Os Acordos de Abraão de 2020, na reta final da Administração Trump, foram ao longo dos meses seguintes convencendo vários países tradicionalmente hostis a Israel, a aderirem aos mesmos, regularizando relações diplomáticas e comerciais com Israel. Da primeira leva, Emirados Árabes Unidos (EAU)e Bahrein (setembro), da segunda, Marrocos (dezembro) e República do Sudão (janeiro 2021). Também em 2021, Omã foi sondado mas afirmou estar contente com o nível de relações que tem com Israel. A Jordânia, aliada de Israel desde 1994, aproveitou este "contexto Abraão" para reforçar laços com os EAU, para a exportação de 600 MW de electricidade/ano para Israel.
Destes novos aliados, três monarquias e uma república, permitem contas prospectivas mais ou menos simples. As monarquias vão, em teoria, segurar a "rua árabe", apesar da contestação. Porquê? Porque o rei tem sempre razão! Porquê? Porque é considerado iluminado por Deus! A este propósito convém recordar que o Rei de Marrocos, Mohamed VI, descendente directo do Profeta Maomé eLíder dos Crentes, só na nova Constituição de 2011 (a resposta marroquina à Primavera Árabe) é que perdeu o seu carácter divino, continuando, no entanto, figura intocável.

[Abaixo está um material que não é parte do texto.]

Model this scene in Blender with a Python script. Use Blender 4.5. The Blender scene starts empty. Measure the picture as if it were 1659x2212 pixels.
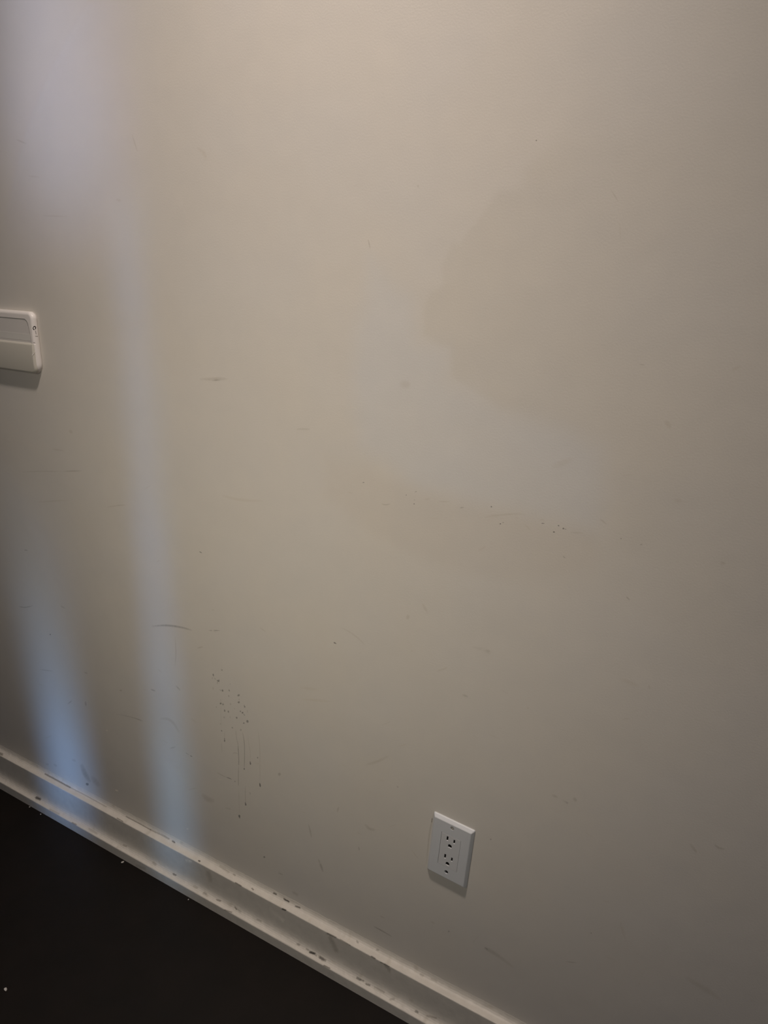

A República do Sudão, actualmente a atravessar uma guerra civil, é o aliado recente que levanta dúvidas credíveis sobre a sua postura futura face a Abraão, mediante um avanço israelita sobre Gaza. Porquê? Porque se trata da base de rectaguarda da IM, entretanto ilegalizada no Egipto,conforme já referido. Por outro lado, o Exército Nacional do Sudão está há décadas infiltrado pela IM, representando também a última esperança islamista de um exército competente, para num cenário de fim do mundo erguer a bandeira do Islão na batalha final. E ainda, pela "curiosidade histórica" do Sudão ter reestabelecido relações diplomáticas com o Irão a 9 de outubro último, dois dias após o ataque relâmpago do Hamas! Até ao Natal, certamente teremos respostas a todas as dúvidas actuais, estando as mesmas concentradas nas opções iranianas futuras, que podem passar pela retórica e apoio material actuais ao Hamas e ao Hezbollah, ou a escalada irracional do "ou vai ou racha" de quem tem Deus a "passar-lhe a mão pelo pêlo"!
O que me parece importante entender, já nesta fase, é que jogo está no patamar da sobrevivência. De Israel, do Hamas e do próprio regime iraniano, pelo que convém mudar alguma coisa, para que fique tudo na mesma!